Written request: Repeat exactly the lines from the line with "Recreate this scene" to the line with "CEN.z), (0, 0, 0, 1)))", including both, and leave out any pictures.

Working data:
>> begin
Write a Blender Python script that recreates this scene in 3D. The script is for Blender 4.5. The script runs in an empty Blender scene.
>> end
>> begin
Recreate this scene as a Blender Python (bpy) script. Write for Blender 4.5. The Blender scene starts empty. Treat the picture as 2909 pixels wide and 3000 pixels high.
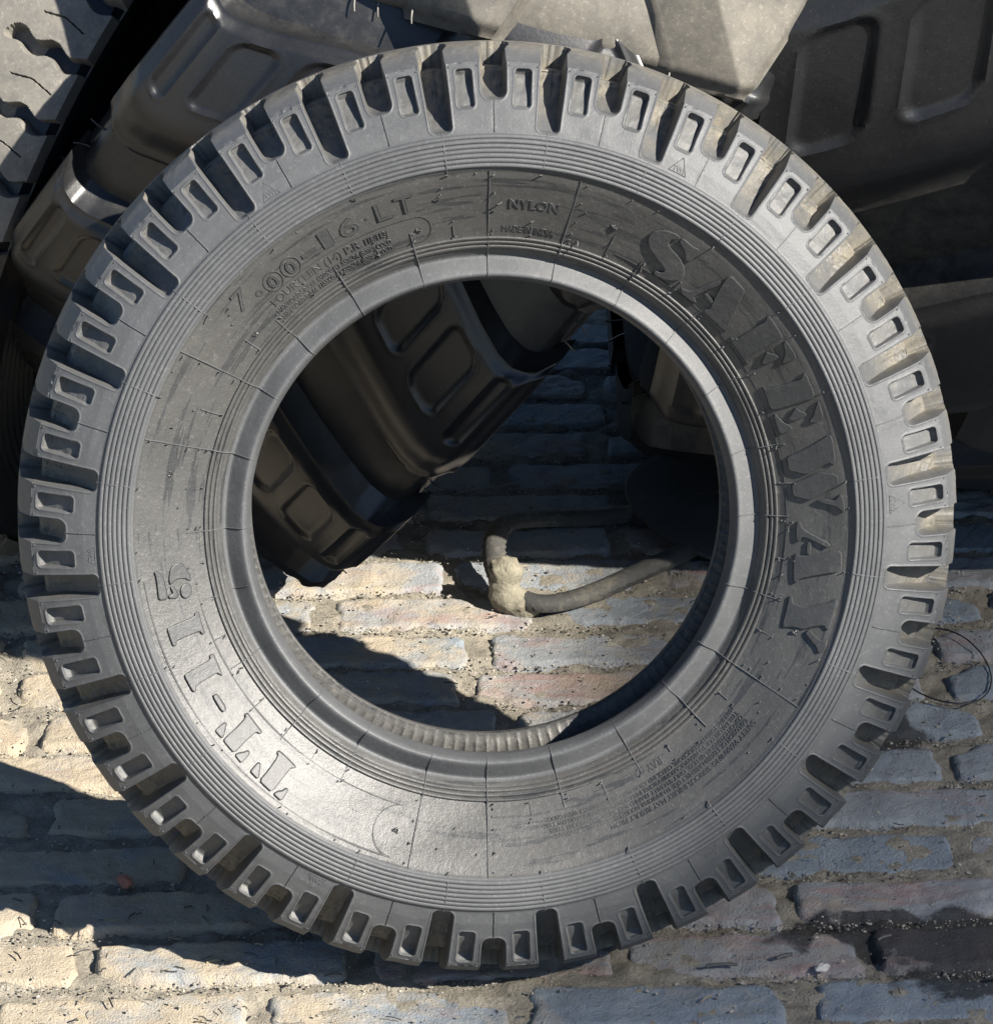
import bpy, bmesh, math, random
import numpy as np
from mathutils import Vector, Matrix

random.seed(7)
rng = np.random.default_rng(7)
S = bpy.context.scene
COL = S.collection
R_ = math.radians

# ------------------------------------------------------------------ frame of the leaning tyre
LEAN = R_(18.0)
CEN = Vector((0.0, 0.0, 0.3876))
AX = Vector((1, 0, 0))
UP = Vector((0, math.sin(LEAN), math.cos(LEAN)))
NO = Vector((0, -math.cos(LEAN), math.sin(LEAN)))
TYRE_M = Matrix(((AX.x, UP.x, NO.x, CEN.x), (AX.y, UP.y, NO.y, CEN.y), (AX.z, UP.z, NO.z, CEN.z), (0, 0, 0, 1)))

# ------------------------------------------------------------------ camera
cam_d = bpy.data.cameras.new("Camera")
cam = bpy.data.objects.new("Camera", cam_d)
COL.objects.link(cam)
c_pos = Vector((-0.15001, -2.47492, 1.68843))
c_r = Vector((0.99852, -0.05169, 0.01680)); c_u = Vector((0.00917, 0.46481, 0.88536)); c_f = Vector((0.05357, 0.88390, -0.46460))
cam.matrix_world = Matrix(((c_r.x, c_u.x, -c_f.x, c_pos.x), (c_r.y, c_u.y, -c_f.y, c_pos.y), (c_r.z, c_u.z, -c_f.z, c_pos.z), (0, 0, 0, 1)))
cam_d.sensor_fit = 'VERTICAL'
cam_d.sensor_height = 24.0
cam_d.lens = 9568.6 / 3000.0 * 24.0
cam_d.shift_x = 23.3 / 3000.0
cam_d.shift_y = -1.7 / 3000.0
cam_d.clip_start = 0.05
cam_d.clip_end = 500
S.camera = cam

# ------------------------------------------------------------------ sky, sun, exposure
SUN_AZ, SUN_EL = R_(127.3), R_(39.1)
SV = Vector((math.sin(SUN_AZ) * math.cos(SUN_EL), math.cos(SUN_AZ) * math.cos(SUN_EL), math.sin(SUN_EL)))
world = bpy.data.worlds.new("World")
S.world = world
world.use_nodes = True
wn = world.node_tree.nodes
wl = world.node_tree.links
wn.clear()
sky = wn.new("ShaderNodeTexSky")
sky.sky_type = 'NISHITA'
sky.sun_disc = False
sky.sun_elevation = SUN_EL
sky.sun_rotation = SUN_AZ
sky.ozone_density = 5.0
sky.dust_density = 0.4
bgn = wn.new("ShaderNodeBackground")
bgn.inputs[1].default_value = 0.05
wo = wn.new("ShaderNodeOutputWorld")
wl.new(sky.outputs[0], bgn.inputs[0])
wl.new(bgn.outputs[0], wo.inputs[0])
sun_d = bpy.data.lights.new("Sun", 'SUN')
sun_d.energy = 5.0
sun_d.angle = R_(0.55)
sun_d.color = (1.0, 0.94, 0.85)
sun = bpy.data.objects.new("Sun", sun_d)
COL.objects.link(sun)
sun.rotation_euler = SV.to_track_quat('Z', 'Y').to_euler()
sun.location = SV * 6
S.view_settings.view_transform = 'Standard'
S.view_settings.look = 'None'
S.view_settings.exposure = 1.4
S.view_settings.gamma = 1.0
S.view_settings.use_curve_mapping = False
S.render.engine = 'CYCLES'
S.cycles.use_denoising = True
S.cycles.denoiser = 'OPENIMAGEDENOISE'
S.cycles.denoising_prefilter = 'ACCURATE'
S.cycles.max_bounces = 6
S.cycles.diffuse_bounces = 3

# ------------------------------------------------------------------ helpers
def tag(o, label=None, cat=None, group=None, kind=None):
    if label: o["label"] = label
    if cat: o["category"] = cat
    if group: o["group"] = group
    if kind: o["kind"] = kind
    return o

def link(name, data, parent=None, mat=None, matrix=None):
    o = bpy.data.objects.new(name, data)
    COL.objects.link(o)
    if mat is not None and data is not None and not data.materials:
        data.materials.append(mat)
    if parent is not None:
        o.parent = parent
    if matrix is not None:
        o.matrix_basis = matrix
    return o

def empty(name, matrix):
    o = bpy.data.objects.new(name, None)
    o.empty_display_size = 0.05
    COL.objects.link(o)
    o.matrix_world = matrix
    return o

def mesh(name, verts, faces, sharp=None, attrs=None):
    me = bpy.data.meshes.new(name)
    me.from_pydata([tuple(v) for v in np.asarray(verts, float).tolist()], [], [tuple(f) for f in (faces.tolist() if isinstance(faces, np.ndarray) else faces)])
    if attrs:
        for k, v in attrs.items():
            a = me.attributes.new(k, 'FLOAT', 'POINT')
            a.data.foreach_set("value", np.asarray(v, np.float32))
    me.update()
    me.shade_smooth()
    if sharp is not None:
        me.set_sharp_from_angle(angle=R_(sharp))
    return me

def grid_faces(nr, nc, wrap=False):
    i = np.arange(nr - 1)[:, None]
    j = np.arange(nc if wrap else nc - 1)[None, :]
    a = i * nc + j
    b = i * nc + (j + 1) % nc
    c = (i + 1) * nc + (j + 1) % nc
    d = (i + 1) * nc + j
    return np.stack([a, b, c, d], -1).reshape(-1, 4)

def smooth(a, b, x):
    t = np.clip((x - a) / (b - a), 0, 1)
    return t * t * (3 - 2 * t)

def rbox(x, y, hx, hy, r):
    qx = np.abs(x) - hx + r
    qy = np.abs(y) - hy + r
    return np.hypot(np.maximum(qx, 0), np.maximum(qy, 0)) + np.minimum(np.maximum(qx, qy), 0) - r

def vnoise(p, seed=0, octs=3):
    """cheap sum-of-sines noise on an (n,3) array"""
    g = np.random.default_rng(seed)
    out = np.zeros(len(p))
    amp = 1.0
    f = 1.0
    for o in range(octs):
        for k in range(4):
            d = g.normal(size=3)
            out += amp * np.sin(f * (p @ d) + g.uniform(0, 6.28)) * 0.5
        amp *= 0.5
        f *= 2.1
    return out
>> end
Correct answer:
Recreate this scene as a Blender Python (bpy) script. Write for Blender 4.5. The Blender scene starts empty. Treat the picture as 2909 pixels wide and 3000 pixels high.
import bpy, bmesh, math, random
import numpy as np
from mathutils import Vector, Matrix

random.seed(7)
rng = np.random.default_rng(7)
S = bpy.context.scene
COL = S.collection
R_ = math.radians

# ------------------------------------------------------------------ frame of the leaning tyre
LEAN = R_(18.0)
CEN = Vector((0.0, 0.0, 0.3876))
AX = Vector((1, 0, 0))
UP = Vector((0, math.sin(LEAN), math.cos(LEAN)))
NO = Vector((0, -math.cos(LEAN), math.sin(LEAN)))
TYRE_M = Matrix(((AX.x, UP.x, NO.x, CEN.x), (AX.y, UP.y, NO.y, CEN.y), (AX.z, UP.z, NO.z, CEN.z), (0, 0, 0, 1)))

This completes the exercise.